--- Data in this exercise ---

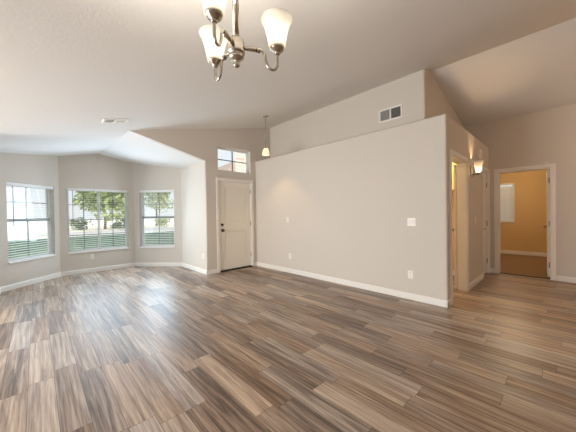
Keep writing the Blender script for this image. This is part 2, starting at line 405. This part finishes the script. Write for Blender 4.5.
# bedroom wall with its doorway (seen from the hall: room on the right hand when walking north -> south)
BY0, BY1, BZ = .175, .935, 2.045
wall('wall_bedroom', (XR, YU + .1), (XR, YS), 0, 3.4, [(YU + .1 - BY1, YU + .1 - BY0, 0, BZ)], t=.12)
# rooms beyond
wall('wall_laundry_end', (6.02, 3.3), (6.02, 1.19), 0, 2.46, t=.08, m='bedroom_wall'); wall('wall_laundry_back', (4.0, 3.3), (6.1, 3.3), 0, 2.46, t=.1, m='bedroom_wall')
wall('wall_bedroom_back', (9.9, 3.0), (9.9, -1.6), 0, 2.52, [(1.11, 2.0, .93, 2.055)], m='bedroom_wall')
wall('wall_bedroom_left', (XR + .12, 3.0), (10.0, 3.0), 0, 2.52, m='bedroom_wall'); wall('wall_bedroom_right', (10.0, -1.6), (XR + .12, -1.6), 0, 2.52, m='bedroom_wall')
b = B(); b.box((XR + .121, BY1, 0), (XR + .128, 3.0, 2.5)); b.box((XR + .121, -1.6, 0), (XR + .128, BY0, 2.5)); b.box((XR + .121, BY0, BZ), (XR + .128, BY1, 2.5)); struct(b.build('wall_bedroom_front', 'bedroom_wall'))
# walls beside and behind the camera; side wall openings added for the fill lamps
wall('wall_side', (XS, YS), (XS, YD), 0, 2.6, [(YS * -1 + 2.2, YS * -1 + 5.0, .02, 2.1), (.10, 3.10, .02, 2.1)])
wall('wall_back', (XR + .1, YS), (XS, YS), 0, 3.75)

# ------------------------------------------------------------------ baseboards (white, eased top edge)
def baseboard(name, runs, h=.092, t=.014):
    bb = B()
    for p, q in runs:
        T, L = frame(p, q)
        bb.prism([(0, 0), (-t, 0), (-t, h - .012), (-t * .45, h), (0, h)], 0, L, T=lambda a, c, s: T(s, a, c))
    return struct(bb.build(name, 'trim'))
baseboard('baseboard_bay', [((XW, Y0), (X1, YB)), ((X1, YB), (X2, YB)), ((X2, YB), (XB, Y3))])
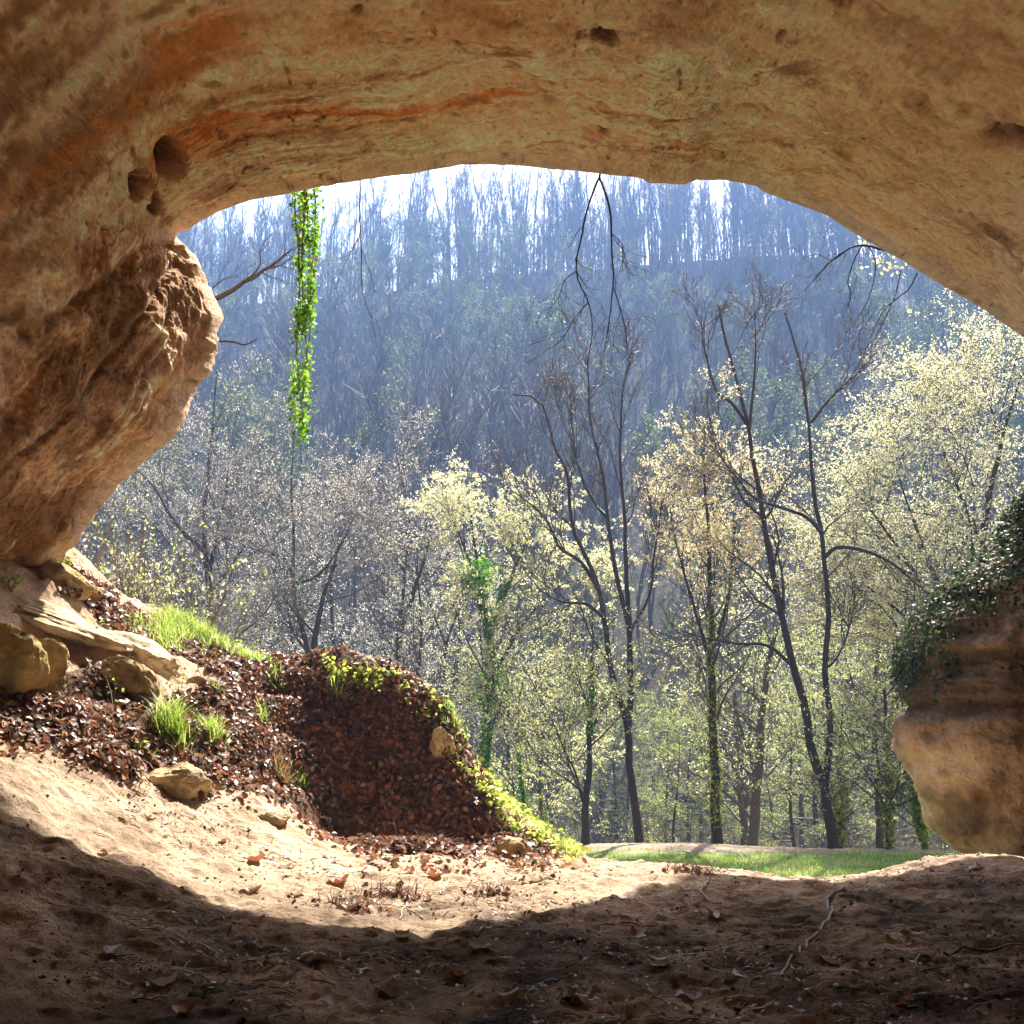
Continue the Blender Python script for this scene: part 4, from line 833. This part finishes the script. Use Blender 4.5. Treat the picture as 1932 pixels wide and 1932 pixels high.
tree('bare_tree', 'bare tree behind the hanging ivy strand, forked at its foot and curving outward', [([(580, 1258), (568, 1180), (555, 1120), (553, 1000), (552, 900), (552, 820)], 24, .17, .015), ([(585, 1255), (598, 1190), (612, 1120), (635, 1050), (640, 990)], 24.2, .13, .012), ([(552, 1080), (530, 1050), (480, 1040), (440, 1075)], 23.8, .07, .012), ([(556, 1100), (590, 1090), (630, 1050), (660, 1000)], 24, .07, .012), ([(575, 1225), (540, 1180), (510, 1165)], 23.8, .05, .01)], BT, [(2, 15000, .033, SIL, (2, 2, 1.4), .4, 1)], None, GREYB)
tree('bare_tree', 'bare brownish tree with a curved double trunk between ivy strand and ivy covered tree', [([(750, 1258), (752, 1180), (765, 1080), (772, 1000), (765, 930), (745, 860)], 26, .17, .015), ([(752, 1200), (775, 1130), (800, 1060), (815, 990), (825, 930)], 26, .12, .012), ([(765, 1080), (720, 1010), (690, 950)], 26.2, .07, .01)], BT, [(2, 12000, .033, SIL + RED, (2, 1, 1, .4, .4, .4), .4, 1)], None, (.09, .07, .06))
tree('bare_tree', 'leaning bare tree standing right of the curved double trunk', [([(838, 1300), (842, 1220), (862, 1150), (880, 1080), (860, 1000)], 27, .13, .012), ([(842, 1220), (815, 1150), (800, 1090)], 27, .06, .01)], BT, [(2, 3500, .055, PALE + SIL, (1, 1, 1, .5, 1, 1, 1), .4, 1)], None, GREYB)
BIGL = [dict(n_per=17, L_=3.4, ang=.85, t0=.12, t1=1, nseg=8, up=.02, rf=.42, flat=.35, wob=.08), dict(n_per=11, L_=1.8, ang=.75, t0=.12, t1=1, nseg=6, up=.0, rmin=.006, rf=.5, flat=.12, wob=.08), dict(n_per=6, L_=.65, ang=.7, t0=.15, t1=1, nseg=4, up=-.03, rmin=.004, rf=.6, flat=.12, wob=.08)]
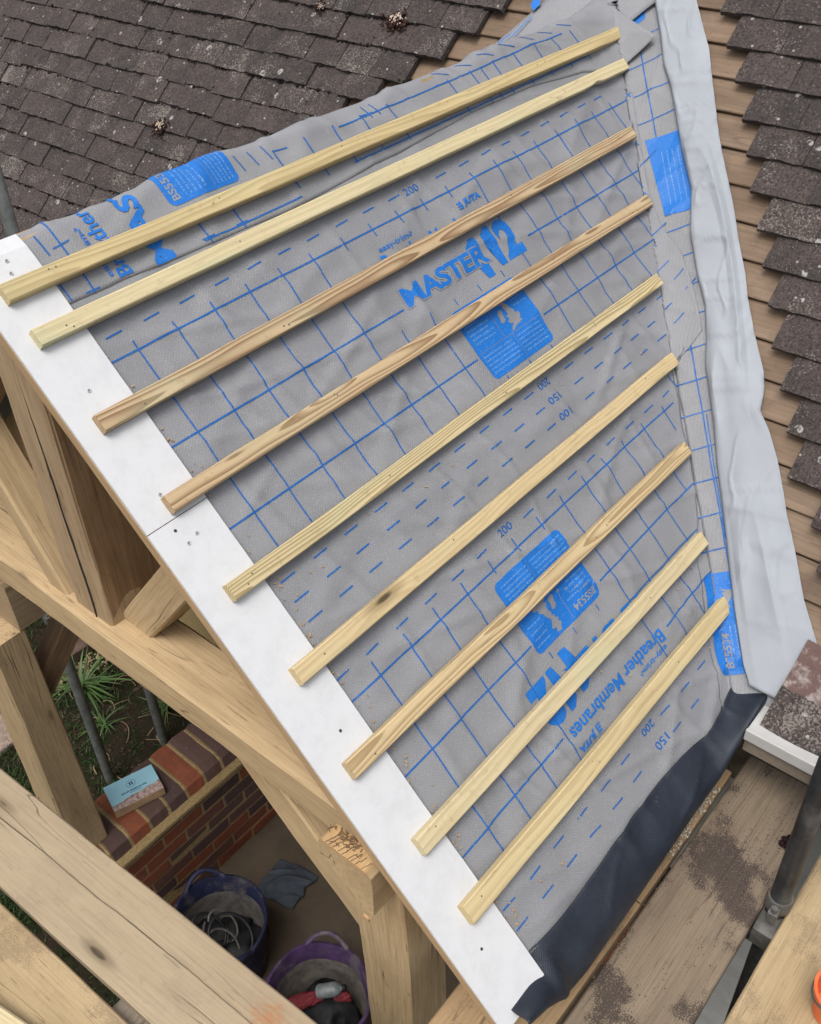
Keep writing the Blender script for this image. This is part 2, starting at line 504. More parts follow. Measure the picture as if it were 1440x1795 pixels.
BATTEN = [
    dict(light=(0.57, 0.458, 0.246), dark=(0.323, 0.235, 0.108), ring=.55, period=.0075, pith=(.01, -.035), green=.12, knots=.55, seed=.3),
    dict(light=(0.605, 0.516, 0.314), dark=(0.373, 0.303, 0.164), ring=.30, period=.009, pith=(.03, -.05), green=.3, knots=.5, seed=1.7),
    dict(light=(0.522, 0.392, 0.238), dark=(0.24, 0.148, 0.078), ring=1.0, period=.0062, pith=(.006, -.03), green=.2, knots=.8, seed=2.9),
    dict(light=(0.531, 0.401, 0.24), dark=(0.262, 0.167, 0.088), ring=1.0, period=.0058, pith=(-.012, -.032), green=.1, knots=.6, seed=4.1),
    dict(light=(0.594, 0.496, 0.29), dark=(0.31, 0.234, 0.113), ring=1.0, period=.0055, pith=(.012, -.028), green=.18, knots=.45, seed=5.6),
    dict(light=(0.59, 0.468, 0.265), dark=(0.368, 0.267, 0.133), ring=.4, period=.008, pith=(.03, -.05), green=.15, knots=.5, seed=6.4),
    dict(light=(0.589, 0.46, 0.265), dark=(0.329, 0.228, 0.114), ring=.9, period=.006, pith=(-.008, -.035), green=.1, knots=.6, seed=7.9),
    dict(light=(0.595, 0.497, 0.304), dark=(0.371, 0.289, 0.155), ring=.35, period=.009, pith=(.02, -.06), green=.3, knots=.5, seed=8.8),
    dict(light=(0.59, 0.477, 0.267), dark=(0.353, 0.258, 0.125), ring=.4, period=.008, pith=(-.02, -.05), green=.2, knots=.45, seed=9.5),
]
m_bat = [mk_wood('treated_batten_%s' % w, crack=.2, fibre=.14, patch=.12, bumps=.3, **k) for w, k in
         zip(('golden', 'cream', 'brown', 'striped', 'lemon', 'buff', 'honey', 'sage', 'straw'), BATTEN)]
m_tile = mk_tile('weathered_concrete_tile')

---

» Short problem: List the lines of the entries that include "finishes".

» Answer to the problem:
Keep writing the Blender script for this image. This is part 2, starting at line 405. This part finishes the script. Write for Blender 4.5.
Continue the Blender Python script for this scene: part 4, from line 833. This part finishes the script. Use Blender 4.5. Treat the picture as 1932 pixels wide and 1932 pixels high.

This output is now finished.